Opinion
No. 01 C 3684
January 31, 2002
MEMORANDUM OPINION AND ORDER
Plaintiff, Thomas J. Moriarty, Trustee of the Teamsters Local Union No. 727 I.B.T. Pension Trust, the Teamsters Local Union No. 727 Health Welfare Fund, and the Teamster Local Union No. 727 Legal Assistance Trust ("the Trustee"), has filed suit against defendant, Becvar, Frank Funeral Directors, P.C., to recover fund payments that he claims defendant owes as a result of its membership in the Funeral Directors Services Association of Greater Chicago ("the FDSA"). According to the Trustee, defendant owes payments to the Trustee because the FDSA entered into a series of collective bargaining agreements ("CBAs") with the Auto Livery Chauffeurs, Embalmers, Funeral Directors, Apprentices, Ambulance Drive and Helpers, Taxicab Drivers, Miscellaneous Garage Employees, Washers, Greasers, Polishers and Wash Rack Attendants Union, Local 727, an affiliate of the I.B. of T. ("the Union"), and those CBAs require defendant, as an employer member, to make payments to the funds listed above via the Trustee.
Defendant has filed a motion seeking to dismiss the Trustee's complaint on two grounds. Defendant's first ground is that it is not required to make the payments that the Trustee claims it owes because it "has done nothing to manifest its unequivocal intention to be bound by the group action in collective bargaining agreements," citing Moriarty v. Glueckert Funeral Home, Ltd., 155 F.3d 859 (7th Cir. 1998), for support. The Trustee responds to this argument by asserting that defendant authorized the FDSA to enter into the CBAs with the Union by signing and submitting a remittance report to one of the funds, which contained the following provision: "I hereby . . . agree to accept and abide by the terms of the Teamsters Local No. 727 Health and Welfare Trust Agreement and by the terms of the applicable Local 727 I.B. of T. Labor Agreement."
The court finds defendant's argument to be premature. The question of whether defendant authorized the FDSA to enter into the CBAs on its behalf is one of fact — one which would require the court to go beyond the four corners of the Trustee's complaint to decide, as evidenced by the Trustee's reliance on the remittance report and on Frank Becvar's affidavit, neither of which are contained in the Trustee's amended complaint. See Glueckert, 155 F.3d at 864 ("We generally view determinations regarding the existence and scope of an agency relationship as questions of fact."); Carter v. Stanton, 405 U.S. 669, 671 (1972) (courts cannot look beyond the four corners of the complaint when resolving a 12(b)(6) motion to dismiss).
At this stage, the court need only address whether the Trustee has properly stated a claim under the LMRA and ERISA to recover payments defendant is allegedly required to make pursuant to the CBAs entered into between the Union and the FDSA. Reading the Trustee's amended complaint in the light most favorable to him, the court finds that he has adequately stated a claim by alleging that the CBAs "in effect between the Union and the FDSA require the employer members to contribute a sum certain to the Funds on a monthly basis on behalf of all covered employees," and that defendant, an employer member of the FDSA, failed to do so to the tune of $68,293.87. Thus, the court denies defendant's motion to dismiss on his first ground.

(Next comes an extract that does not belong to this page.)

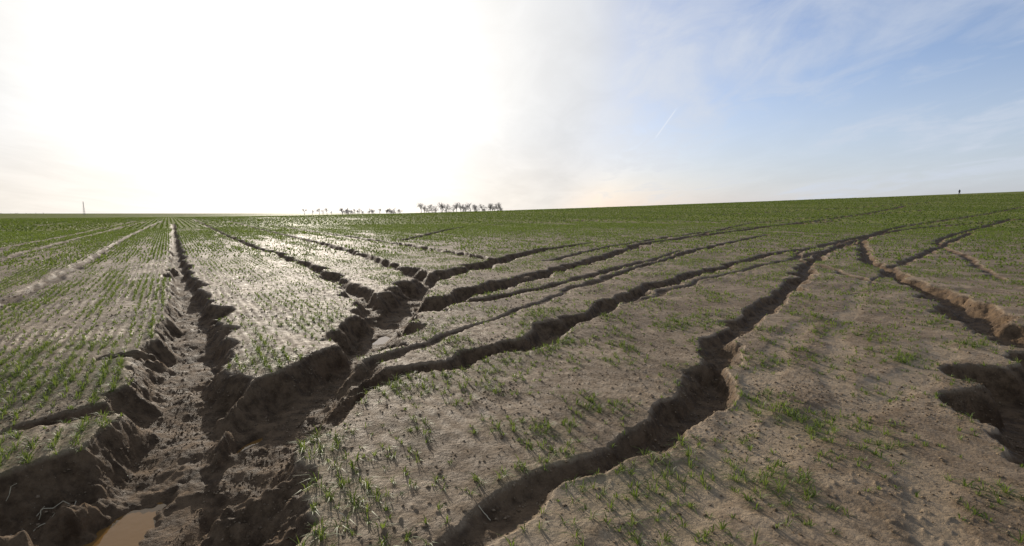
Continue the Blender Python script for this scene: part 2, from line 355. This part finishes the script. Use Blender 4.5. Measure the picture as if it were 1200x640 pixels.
# mast
def post(name,x,y,h,rad_):
    z=float(terrain(np.array([x]),np.array([y]))[0][0]); V=[];Fc=[]
    def bar(p,q_,w):
        p=Vector(p);q_=Vector(q_);d=(q_-p).normalized();u=d.cross(Vector((.3,.8,.1))).normalized();v=d.cross(u);o=len(V)
        for P in(p,q_):
            for s,t in((1,1),(-1,1),(-1,-1),(1,-1)): V.append(P+u*s*w+v*t*w)
        for k in range(4): Fc.append((o+k,o+(k+1)%4,o+4+(k+1)%4,o+4+k))
    base_=.7
    for sx,sy in((1,1),(1,-1),(-1,1),(-1,-1)): bar((x+sx*base_,y+sy*base_,z-1),(x+sx*.1,y+sy*.1,z+h),rad_)
    for k in range(10):
        f0=k/10; f1=(k+1)/10; a0=base_*(1-f0)+.1*f0; a1=base_*(1-f1)+.1*f1
        for s in(1,-1):
            bar((x-a0,y+s*a0,z+h*f0),(x+a1,y+s*a1,z+h*f1),rad_*.6); bar((x+s*a0,y-a0,z+h*f0),(x+s*a1,y+a1,z+h*f1),rad_*.6)
    me=bpy.data.meshes.new(name); me.from_pydata(V,[],Fc); me.materials.append(mt)
    ob=bpy.data.objects.new(name,me); bpy.context.scene.collection.objects.link(ob)
post('lattice_mast',-415.,500.,13.,.05)
# ---------------------------------------------------------------- person on the ridge
mp_,nt=newmat('dark_coat'); b=B(nt)
pos=b.n('ShaderNodeNewGeometry').outputs['Position']
b.n('ShaderNodeOutputMaterial',{'Surface':b.n('ShaderNodeBsdfPrincipled',{'Base Color':b.mix(b.noise(pos,8,2),(.03,.035,.05),(.05,.05,.06)),'Roughness':.8}).outputs[0]})
px_,py_=136.5,158.; pz=float(terrain(np.array([px_]),np.array([py_]))[0][0])
vs=[(0,0,.95,.15),(0,0,1.2,.16),(0,0,1.45,.17),(0,0,1.55,.06),(0,0,1.66,.10),(0,0,1.75,.07),
    (-.2,0,1.43,.065),(-.27,0,1.15,.05),(-.24,.12,.92,.04),(.2,0,1.43,.065),(.28,0,1.15,.05),(.25,.1,.9,.04),
    (-.1,0,.85,.1),(-.12,.08,.48,.07),(-.13,.0,.07,.05),(-.13,.16,.04,.045),(.1,0,.85,.1),(.12,-.06,.48,.07),(.13,-.18,.08,.05),(.13,-.03,.04,.045)]
ed=[(0,1),(1,2),(2,3),(3,4),(4,5),(2,6),(6,7),(7,8),(2,9),(9,10),(10,11),(0,12),(12,13),(13,14),(14,15),(0,16),(16,17),(17,18),(18,19)]
me=bpy.data.meshes.new('person'); me.from_pydata([v[:3] for v in vs],ed,[]); me.materials.append(mp_)
pe=bpy.data.objects.new('person',me); bpy.context.scene.collection.objects.link(pe); pe.location=(px_,py_,pz)
pe.modifiers.new('skin','SKIN')
for k,v in enumerate(me.skin_vertices[0].data): v.radius=(vs[k][3],vs[k][3]); v.use_root=(k==0)
ss=pe.modifiers.new('sub','SUBSURF'); ss.levels=1; ss.render_levels=1
# ---------------------------------------------------------------- dry straw stalks on the near bank
mst,nt=newmat('dry_straw'); b=B(nt)
pos=b.n('ShaderNodeNewGeometry').outputs['Position']
b.n('ShaderNodeOutputMaterial',{'Surface':b.n('ShaderNodeBsdfPrincipled',{'Base Color':b.mix(b.noise(pos,20,2),(.36,.29,.17),(.52,.43,.28)),'Roughness':.6}).outputs[0]})
V=[];Fc=[]
r=np.random.default_rng(11)
for t in range(46):
    x,y=(r.uniform(-3.4,-2.95),r.uniform(2.5,3.3)) if t<20 else (r.uniform(-6,6),r.uniform(2.2,6))
    a=r.uniform(0,6.28); L=r.uniform(.04,.13) if t>5 else r.uniform(.12,.24); k=5; P=[]
    for s_ in range(k):
        f=(s_/(k-1)-.5)*L; X_=x+math.cos(a)*f+.01*math.sin(s_*1.3+t); Y_=y+math.sin(a)*f
        P.append(Vector((X_,Y_,float(terrain(np.array([X_]),np.array([Y_]))[0][0])+.006+.01*r.random())))
    for s_ in range(k-1):
        o=len(V); d_=(P[s_+1]-P[s_]).normalized(); u=d_.cross(Vector((0,0,1))).normalized(); v_=u.cross(d_)
        for Q_ in(P[s_],P[s_+1]):
            for an in(0,2.1,4.2): V.append(Q_+(u*math.cos(an)+v_*math.sin(an))*.0028)
        for q_ in range(3): Fc.append((o+q_,o+(q_+1)%3,o+3+(q_+1)%3,o+3+q_))
me=bpy.data.meshes.new('dry_straw_stalks'); me.from_pydata(V,[],Fc); me.materials.append(mst)
bpy.context.scene.collection.objects.link(bpy.data.objects.new('dry_straw_stalks',me))
# ---------------------------------------------------------------- sky
EL,AZ=math.radians(13.5),math.radians(-22)
S=Vector((math.sin(AZ)*math.cos(EL),math.cos(AZ)*math.cos(EL),math.sin(EL)))
w=bpy.data.worlds.new('sky'); bpy.context.scene.world=w; w.use_nodes=True; nt=w.node_tree; nt.nodes.clear(); b=B(nt)
sky=b.n('ShaderNodeTexSky',sky_type='NISHITA'); sky.sun_disc=False; sky.sun_elevation=EL; sky.sun_rotation=AZ%(2*math.pi); sky.dust_density=1.0; sky.air_density=1.0; sky.ozone_density=3.5
dirn=b.n('ShaderNodeTexCoord').outputs['Generated']
sep=b.n('ShaderNodeSeparateXYZ',{0:dirn}); dz=sep.outputs[2]
iz=b.m('DIVIDE',1.,b.m('ADD',b.m('MAXIMUM',dz,0.),.14))
pl=b.n('ShaderNodeVectorMath',{0:dirn,'Scale':iz},operation='SCALE').outputs[0]
pl=b.n('ShaderNodeMapping',{'Vector':pl,'Rotation':(0,0,.5),'Scale':(1.,.5,0.)}).outputs[0]
c1=b.noise(pl,.9,8,.58,.6); c2=b.noise(pl,3.2,6,.6,.8)
dot=b.m('MAXIMUM',b.n('ShaderNodeVectorMath',{0:dirn,1:tuple(S)},operation='DOT_PRODUCT').outputs['Value'],0.)
g1=b.m('POWER',dot,7.); g2=b.m('POWER',dot,24.)
cl=b.m('ADD',b.m('MULTIPLY',c1,.65),b.m('MULTIPLY',c2,.35))
cov=b.mr(b.m('ADD',cl,b.m('MULTIPLY',g1,.22)),.33,.66)
hz=b.mr(dz,0.,.34,1.,0.)
amp=b.m('ADD',.74,b.m('ADD',b.m('MULTIPLY',g1,.18),b.m('MULTIPLY',g2,.75)))
amp=b.m('MULTIPLY',amp,b.mr(cl,.35,.65,.95,1.06))
ccol=b.mix(b.m('MULTIPLY',g1,1.6,clamp=True),(.79,.865,1.),(1.,.985,.96))
ccol=b.mix(b.m('MULTIPLY',b.mr(dz,0.,.16,1.,0.),b.m('MULTIPLY',g1,2.,clamp=True)),ccol,(1.06,.99,.90))
cf=b.m('MULTIPLY',cov,.88)
cf=b.m('MAXIMUM',cf,b.m('MULTIPLY',hz,.7)); cf=b.m('MAXIMUM',cf,b.mr(g1,.05,.42,0.,1.))
def wd(px,py):
    th=math.atan(70/600); u=(px-600)/600; v=(320-py)/600
    return Vector((u,math.cos(th)+v*math.sin(th),-math.sin(th)+v*math.cos(th))).normalized()
ca,cb=wd(768,162),wd(793,127); nn=ca.cross(cb).normalized(); mid=(ca+cb).normalized(); half=ca.angle(cb)/2
dn=b.m('ABSOLUTE',b.n('ShaderNodeVectorMath',{0:dirn,1:tuple(nn)},operation='DOT_PRODUCT').outputs['Value'])
dm=b.n('ShaderNodeVectorMath',{0:dirn,1:tuple(mid)},operation='DOT_PRODUCT').outputs['Value']
ct=b.m('MULTIPLY',b.mr(dn,.0,.0022,1.,0.),b.mr(dm,math.cos(half*1.15),math.cos(half*.7),0.,1.))
amp=b.m('ADD',amp,b.m('MULTIPLY',ct,.14))
cf=b.m('MAXIMUM',cf,ct)
skc=b.mix(1.,sky.outputs[0],(1.18,1.03,1.08),'MULTIPLY')
bg1=b.n('ShaderNodeBackground',{'Color':skc,'Strength':.15})
bg2=b.n('ShaderNodeBackground',{'Color':ccol,'Strength':amp})
ms=b.n('ShaderNodeMixShader',{0:cf}); nt.links.new(bg1.outputs[0],ms.inputs[1]); nt.links.new(bg2.outputs[0],ms.inputs[2])
b.n('ShaderNodeOutputWorld',{'Surface':ms.outputs[0]})
sl=bpy.data.lights.new('sun','SUN'); sl.energy=5.; sl.angle=math.radians(.8); sl.color=(1,.90,.76)
so=bpy.data.objects.new('sun',sl); so.rotation_euler=S.to_track_quat('Z','Y').to_euler(); so.location=(0,0,50); bpy.context.scene.collection.objects.link(so)
# ---------------------------------------------------------------- camera
cam=bpy.data.cameras.new('camera'); cam.sensor_width=36; cam.lens=18; cam.clip_end=20000; cam.clip_start=.05
cob=bpy.data.objects.new('camera',cam); cob.location=(0,0,H); cob.rotation_euler=(math.radians(90)-math.atan(70/600),0,0)
bpy.context.scene.collection.objects.link(cob); bpy.context.scene.camera=cob
sc=bpy.context.scene; sc.view_settings.view_transform='Standard'; sc.view_settings.look='None'; sc.view_settings.exposure=0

Defendant's second ground for dismissal is that the Trustee did not properly serve defendant with a summons or copy of the amended complaint within the 120-day period allotted for such service under Rule 4(m). The court finds this argument disingenuous. On August 16, 2001, during a hearing in open court, the court granted the Trustee's motion for leave to file an amended complaint substituting defendant for its owner, Frank Becvar, who was originally sued individually. The amended complaint was attached to the Trustee's motion — a fact defendant's counsel acknowledged at the time. Defendant's counsel agreed to accept service of the amended complaint and asked for time to file an answer. The court ordered defendant to answer the amended complaint by September 13, 2001, directed the parties to file a joint status report on that date, and set the case for a status report on September 15, 2001. For defendant to now argue that the Trustee was required to serve it again after that hearing is ludicrous. The court took defendant's counsel at his word, and will hold him to it. Thus, the court finds that defendant was properly served under Rule 4(m) in the instant case.
For the reasons set forth above, defendant's motion to dismiss the Trustee's complaint is denied. Defendant is ordered to file an answer to the Trustee's amended complaint, and both parties are ordered to file a joint status report, on or before February 14, 2002. This matter is set for a status hearing at 9:00 a.m. on February 21, 2002.